Which example would you nominate for Tickbox of the Year – what I called in the Evening Standard yesterday, examples of “the stupidification and hollowing out of our organisations”?
Of course, I have no power or resources to hold such a competition, but it should be organised by someone – though probably not be me.
But let me share my nominations:
- Sopra Steria, the Home Office contractor that runs UK visa applications (more about them day).
- myHermes and other service companies that have such faith in their own systems that the provide no way to get help when anything goes wrong.
- The train operating companies, for – well, you can probably guess, but for running their services by numbers rather than for passengers.
My Standard article was about why everyone seems so angry these days (because they are nudged, tickboxed and patronisingly ignored by organisations that promised to give them something more like a reciprocal relationship). But since writing it, I have run across perhaps the perfect example of tickboxing in what might be known as ‘action’ (thanks, Caroline).

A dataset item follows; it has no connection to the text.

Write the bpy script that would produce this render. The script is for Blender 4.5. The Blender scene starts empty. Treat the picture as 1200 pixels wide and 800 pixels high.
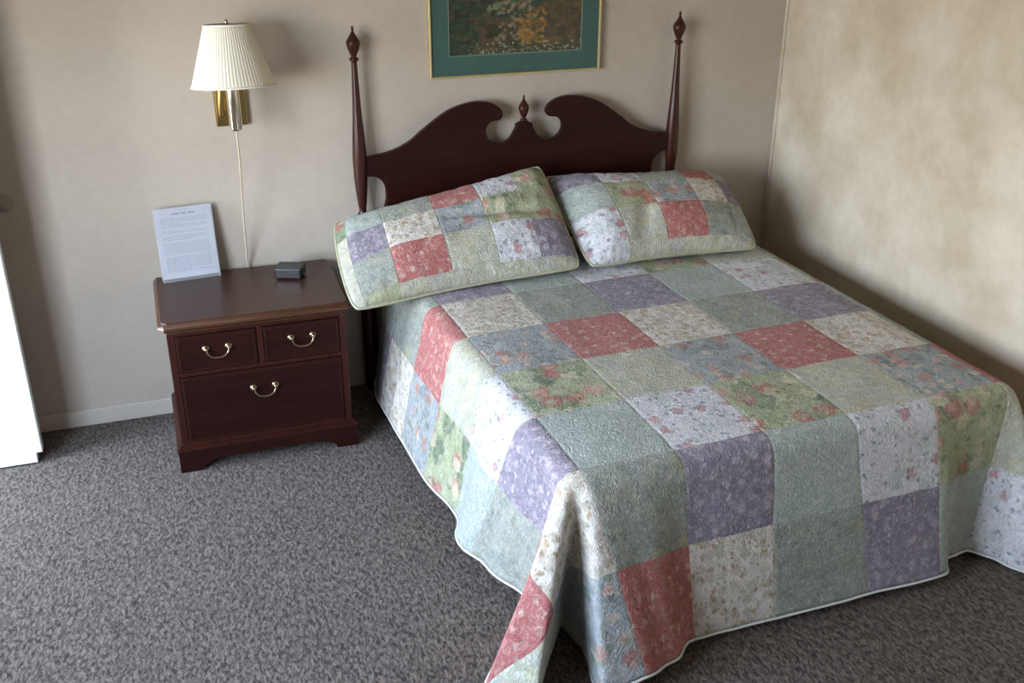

A fascinating article about digital health in opendemocracy.net by Caroline Molloy quotes Shelley Turkle, who describes watching a woman who had just lost a child taking about her loss to a robot disguised as a baby seal.
“It seemed to me,” says Turkle, “that we all had a stake in outsourcing the thing we do best – understanding each other, taking care of each other….”
There in a nutshell is the problem with Tickbox – it makes us believe the very human abilities we have to deal with each other and to make things happen are so unimportant that the they can be subcontracted to a machine.
The trouble is, I’m not sure who to nominate for this egregious example. But let me ask again what I asked in the Standard – who would you nominate for Tickbox of the Year? Or is it an open and shut case for on e of the Grenfell Tower contractors or suppliers?